Having a “reasonable suspicion” presupposes the existence of facts or information which would satisfy an objective observer that the person concerned may have committed the offence. What may by regarded as “reasonable” will however depend upon all the circumstances. For the ascertainment of whether the essence of the Convention safeguard has been secured, it is incumbent upon the Government to furnish at least some facts or information capable of satisfying the Court that the applicant was reasonably suspected of having committed the alleged offence (see the Fox, Campbell and Hartley v. the United Kingdom judgment of 30 August 1990, Series A no. 182, pp. 16 and 18, §§ 32 and 34).
3 . The salient facts are that the police had ascertained by their visit to the scene that stones had been thrown against the applicant ’ s shop and that its windows had been smashed. They had been informed about this incident by an anonymous telephone call and on arrival at the scene they had observed the damage and made a damage assessment report. When the applicant arrived at the scene some three hours later he asked that the premises be searched again before he opened the shop. He named the persons he suspected of the attack, including H.A., but decided against lodging a complaint and left the police station. Subsequently, however, he returned to the police station with two spent cartridge cases which he claimed to have found in the shop, lodged a complaint and demanded the arrest of H.A. Shortly afterwards, when a police team had gone to the shop and found no evidence of shots having been fired there, he was placed in custody on a charge of producing false evidence. He was not released until some time the next day.
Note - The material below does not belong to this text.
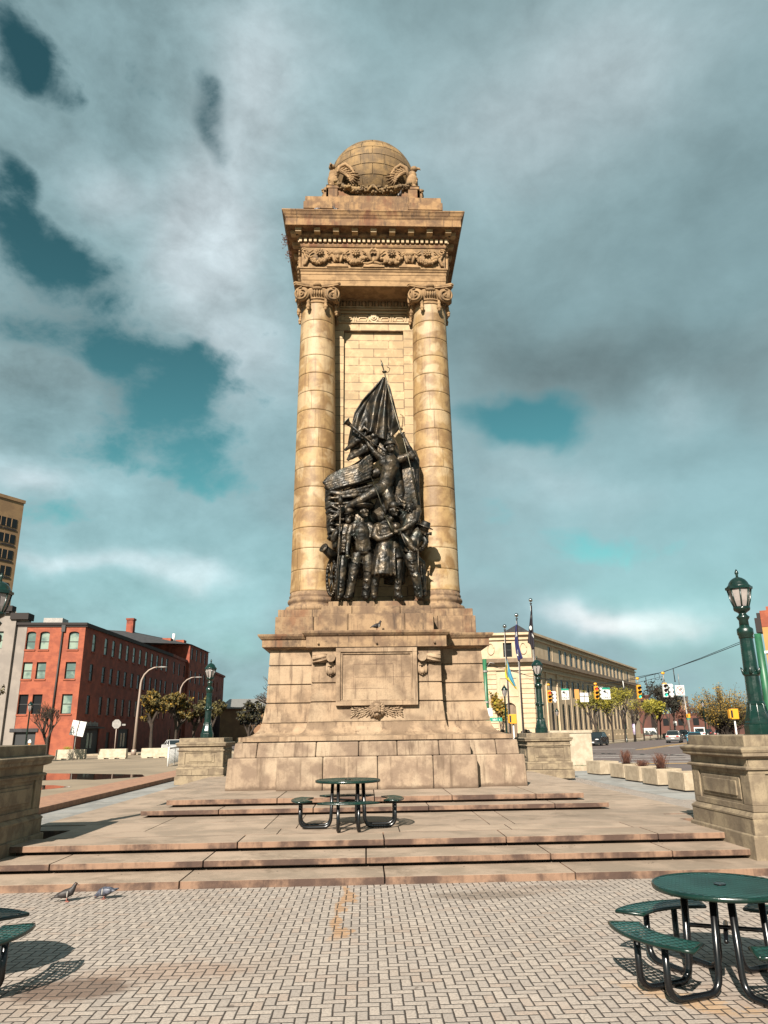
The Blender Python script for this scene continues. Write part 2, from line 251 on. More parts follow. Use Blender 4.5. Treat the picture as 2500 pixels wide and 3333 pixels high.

Six months later the Adana public prosecutor instituted proceedings in the Adana Criminal Court against the alleged perpetrator of the attack on the shop for “threatening use of a firearm, criminal damage and an offence under the Firearms Act”. No criminal investigation was opened to examine whether the applicant had produced false evidence to the police and breached the provisions of the Criminal Code on which the Government rely. Moreover, the tenor of the covering letter of Chief Inspector Tunç to the security police headquarters and the ensuing events (see paragraphs 14, 15 and 16 of the judgment) do not suggest the existence of a level of suspicion sufficient to amount to a “reasonable suspicion of having committed an offence” so as to justify detention in order to further a criminal investigation.
4 . In the circumstances, we are not satisfied that the respondent State has discharged the burden of proof incumbent upon it.
[1] . This summary by the registry does not bind the Court.
[2] Notes by the Registrar
. The case is numbered 127/1996/945/746. The first number is the case’s position on the list of cases referred to the Court in the relevant year (second number). The last two numbers indicate the case’s position on the list of cases referred to the Court since its creation and on the list of the corresponding originating applications to the Commission.
[3] . Rules of Court A apply to all cases referred to the Court before the entry into force of Protocol No. 9 (1 October 1994) and thereafter only to cases concerning States not bound by that Protocol. They correspond to the Rules that came into force on 1 January 1983, as amended several times subsequently.
[4] . Note by the Registrar . For practical reasons this annex will appear only with the printed version of the judgment (in Reports of Judgments and Decisions 1997), but a copy of the Commission’s report is available from the registry.